Kandinsky idzie na rekord
Już 7 listopada w Nowym Jorku pod szyldem domu aukcyjnego Christie’s obraz Kandinsky’ego może zostać sprzedany za rekordową sumę. Szacuje się, że licytacja z dużym prawdopodobieństwem nie zakończy się na 20 milionach dolarów.
Chodzi o pracę z 1909 roku, która najpierw namalowana na tekturze, została przeniesiona na płótno. To „Studium do improwizacji numer 8” – bardzo znane dzieło mistrza abstrakcji.
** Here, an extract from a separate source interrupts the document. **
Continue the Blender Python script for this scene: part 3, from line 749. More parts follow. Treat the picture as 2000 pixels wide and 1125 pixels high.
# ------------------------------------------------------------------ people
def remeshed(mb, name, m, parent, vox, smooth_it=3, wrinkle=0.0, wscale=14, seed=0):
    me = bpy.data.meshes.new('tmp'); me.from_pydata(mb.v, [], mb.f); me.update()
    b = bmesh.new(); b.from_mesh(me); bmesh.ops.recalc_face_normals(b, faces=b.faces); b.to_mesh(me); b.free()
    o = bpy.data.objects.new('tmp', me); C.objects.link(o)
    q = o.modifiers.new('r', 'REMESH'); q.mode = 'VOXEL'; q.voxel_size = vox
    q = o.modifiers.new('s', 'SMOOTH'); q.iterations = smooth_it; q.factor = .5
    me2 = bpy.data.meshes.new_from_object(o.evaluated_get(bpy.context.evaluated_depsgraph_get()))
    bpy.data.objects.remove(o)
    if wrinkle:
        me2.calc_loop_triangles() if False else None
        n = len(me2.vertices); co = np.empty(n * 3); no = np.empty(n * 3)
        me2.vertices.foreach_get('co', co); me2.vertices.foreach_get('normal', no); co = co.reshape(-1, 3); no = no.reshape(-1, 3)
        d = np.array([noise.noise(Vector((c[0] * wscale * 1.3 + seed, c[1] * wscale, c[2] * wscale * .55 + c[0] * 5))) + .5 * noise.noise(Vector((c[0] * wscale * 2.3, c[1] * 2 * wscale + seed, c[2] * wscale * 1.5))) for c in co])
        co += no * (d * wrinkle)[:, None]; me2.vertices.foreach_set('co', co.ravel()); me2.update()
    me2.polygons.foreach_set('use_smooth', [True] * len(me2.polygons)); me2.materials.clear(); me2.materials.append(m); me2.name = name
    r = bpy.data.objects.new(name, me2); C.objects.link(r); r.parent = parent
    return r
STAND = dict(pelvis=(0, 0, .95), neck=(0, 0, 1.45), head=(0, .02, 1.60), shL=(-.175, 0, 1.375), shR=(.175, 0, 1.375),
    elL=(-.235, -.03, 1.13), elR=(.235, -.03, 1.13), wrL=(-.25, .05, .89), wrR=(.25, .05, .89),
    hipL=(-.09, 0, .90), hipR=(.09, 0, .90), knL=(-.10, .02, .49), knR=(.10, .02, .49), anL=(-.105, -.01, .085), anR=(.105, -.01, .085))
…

Specjaliści z Christie’s szacują, że cena może sięgnąć nawet 30 mln dolarów, czyli o połowę więcej niż uzyskał do tej pory najdroższy obraz malarza sprzedany w 1990 roku. Tamten osiągnął niemal 21 mln dolarów, jest niemal pewne, że na listopadowej aukcji na tym się nie skończy…
Obraz, pochodzący z cyklu „Improwizacje”, jest przecież szczególny – ważna jest jego historia, która zbudowała jego popularność. Dzieło jest też świadectwem przemian awangardowych w sztuce współczesnej i zerwania z tradycyjnym sposobem postrzegania obrazu na rzecz abstrakcjonizmu. Poza tym dzieło należy do kolekcji Fundacji Volkart, co oznacza, że część środków z jego sprzedaży zostanie przekazana na cele charytatywne.
O tym, jak przebiegła licytacja dzieła z pewnością poinformujemy w listopadzie.